Buendia is really Ruben Albarran, Cafe Tacuba's lead singer since its inception. Albarran has a sense of humor and, it seems, multiple personalities. He changes his name to reflect the mood of each album. For Cuatro Caminos, an ambitious, rocking affair and the band's first album on an American label (Geffen), Albarran - Buendia? - says his character is a tribute to his family.

Those wacky characters somehow fit Cafe Tacuba's eclectic sound. The band fuses punk, rock 'n' roll and traditional Mexican folk music into its signature style. It has earned comparisons to Radiohead, the Beatles and, thanks to Albarran's gritty, barked vocals, the Sex Pistols. The band rarely tours the United States, so its Tampa show is a rare treat.

"We learned to take all the things that were surrounding us to construct our music," Albarran says. "In Mexico, because we are pluri-cultural people, we are influenced by all kinds of music. You can hear Afro-Latin music everywhere you go. You can hear, like, Tex-Mex music and all the traditional music from all around the country. . . . You can have indigenous music, so there's a lot of traditional and very popular music.

"If you add to this all the music that comes from the outside, like rock, jazz, bossa nova or electronic music, you can have infinite possibilities of mixing music. So, this is what we do, basically," he says.

Critics love to label the group the de facto head of the Rock en Espanol movement, or Latin rock 'n' roll. Albarran shrugs off the praise.
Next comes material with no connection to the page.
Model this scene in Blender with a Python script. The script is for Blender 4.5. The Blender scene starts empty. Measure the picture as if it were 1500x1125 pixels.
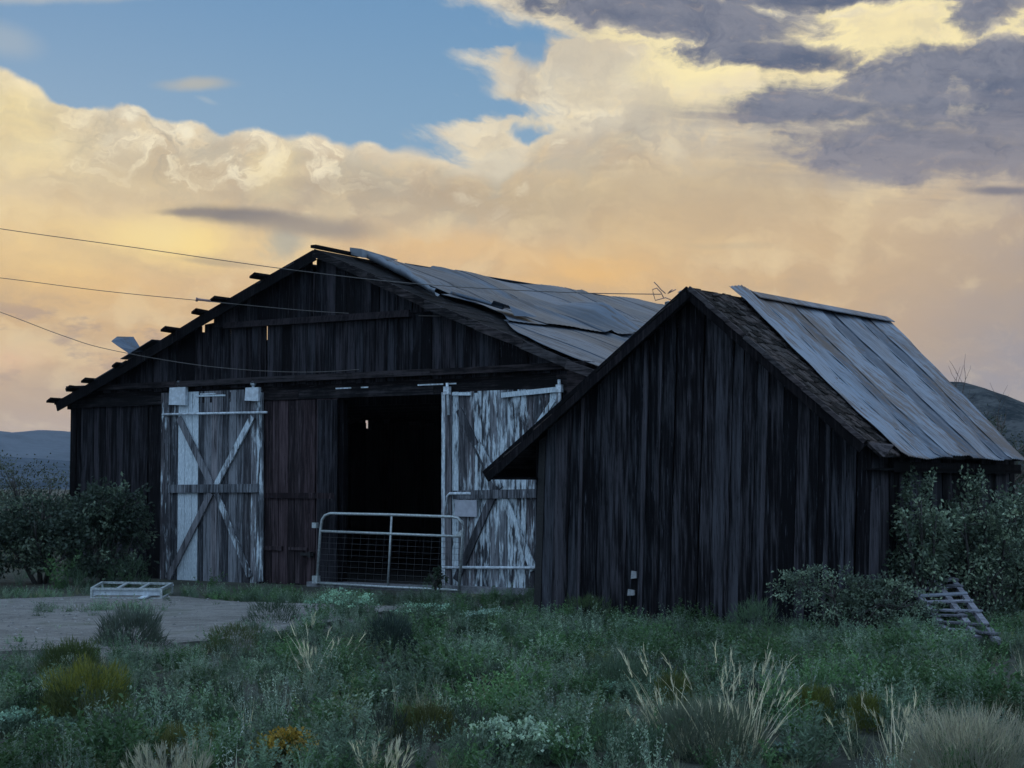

"We don't think we are the head of a movement. I don't think, anyway, there is a movement because all the Latin rock bands, they have their own sound and their own mixes," he says. "I think the only thing that you can say for all of us together is that we are rock-influenced bands. . . . We think we are a very odd thing because there's no band like us."

On Cuatro Caminos, the band employed producer Dave Fridmann, whose work with bands like the Flaming Lips and Mercury Rev lent an expansive quality to the band's already layered sound. Is Cafe Tacuba priming to be accepted by the American music mainstream?

"For me . . . there are no expectations," Albarran says. "I wanted to keep on doing music that can take me for surprise. To have creative liberty and that's all. If the audience for our music grows, it's okay. But if it's not, for me, what's important is to keep liberty."